More recently, in 2015, it was revealed that 45 per cent of British Muslims think that hate preachers that advocate violence against the West represent “mainstream Islam.”
Forty per cent of British Muslims say they want Sharia law in the West, while 41 per cent oppose it.
Despite the fact that “Islamophobia” did not rise after the Paris Attacks, there remains a grievance industry across the Western world which targets young Muslims especially, urging them to feel victimised by Western governments for taking a stance against Islamism – and scarcely a tough stance at that.
No more was this evident than in the case of Tell MAMA, a government-backed Muslim grievance group which saw its state funding removed after it was found trying to artificially inflate statistics on hate crimes against Muslims in the UK.
CRIMINALITY
Earlier this year it was reported that one in five prisoners in the United Kingdom’s top security jails is now Muslim, a rise of 23 per cent from just five years ago.
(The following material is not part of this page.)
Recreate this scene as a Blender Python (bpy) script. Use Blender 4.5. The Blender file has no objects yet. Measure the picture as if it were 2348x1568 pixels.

In total, a 20 per cent increase in the jail population in Britain has been outstripped by the rise in Muslim inmates — up 122 per cent over 13 years.
The same disproportionate figures are borne out across the United States, where Pew data from 2011 revealed that Muslims made up 9 per cent of state and federal prisoners though at the time Muslims made up just 0.8 per cent of the U.S. population.
In 2008, the Washington Post reported “About 60 to 70 percent of all inmates in [France’s] prison system are Muslim, according to Muslim leaders, sociologists and researchers, though Muslims make up only about 12 percent of the country’s population.”
ANTI-SEMITISM
“An average of 55 percent of Western European Muslims harbored antisemitic attitudes. Acceptance of antisemitic stereotypes by Muslims in these countries was substantially higher than among the national population in each country,” an Anti-Defamation League (ADL) report found in 2015.
A Swedish government report from 2006 found that that 5 per cent of the total population held anti-Semitic views, with the number surging to 39 per cent amongst adult Muslims.
In Germany in 2012, a study of the country’s burgeoning Turkish population revealed that 62 percent of Turks in Germany said they wanted to only live amongst each other, with 46 per cent wanting the country to become a Muslim majority nation. This report also found that 18 per cent of the Turkish population thought of Jews as “inferior.”
Breitbart News reported in January about an ongoing exodus of French Jews, with some 8,000 headed for Israel in 2015 and many others migrating to the UK or the U.S, as a result of rising anti-Semitism.
INTEGRATION
Despite hundreds of millions of pounds, dollars, and euros spent on integration projects, it appears to be a Sisyphean task – calling into question the rate at which immigration is occurring throughout the Western world and the tolerance with which our societies have operate thus far.
The BBC found that 36 per cent of 16 to 24-year-old Muslims believe that if a Muslim converts to another religion they should be punished by death. Thirty five per cent of Muslims say they would prefer to send their children to an Islamic school, and 37 per cent of 16 to 24-year-olds say they want government-funded Islamic schools to send their kids to.
The report again highlights the radicalisation of the Muslim youth in the West, with 74 per cent of 16 to 24-year-olds preferring Muslim women to wear the veil, compared with only 28 per cent for those over the age of 55.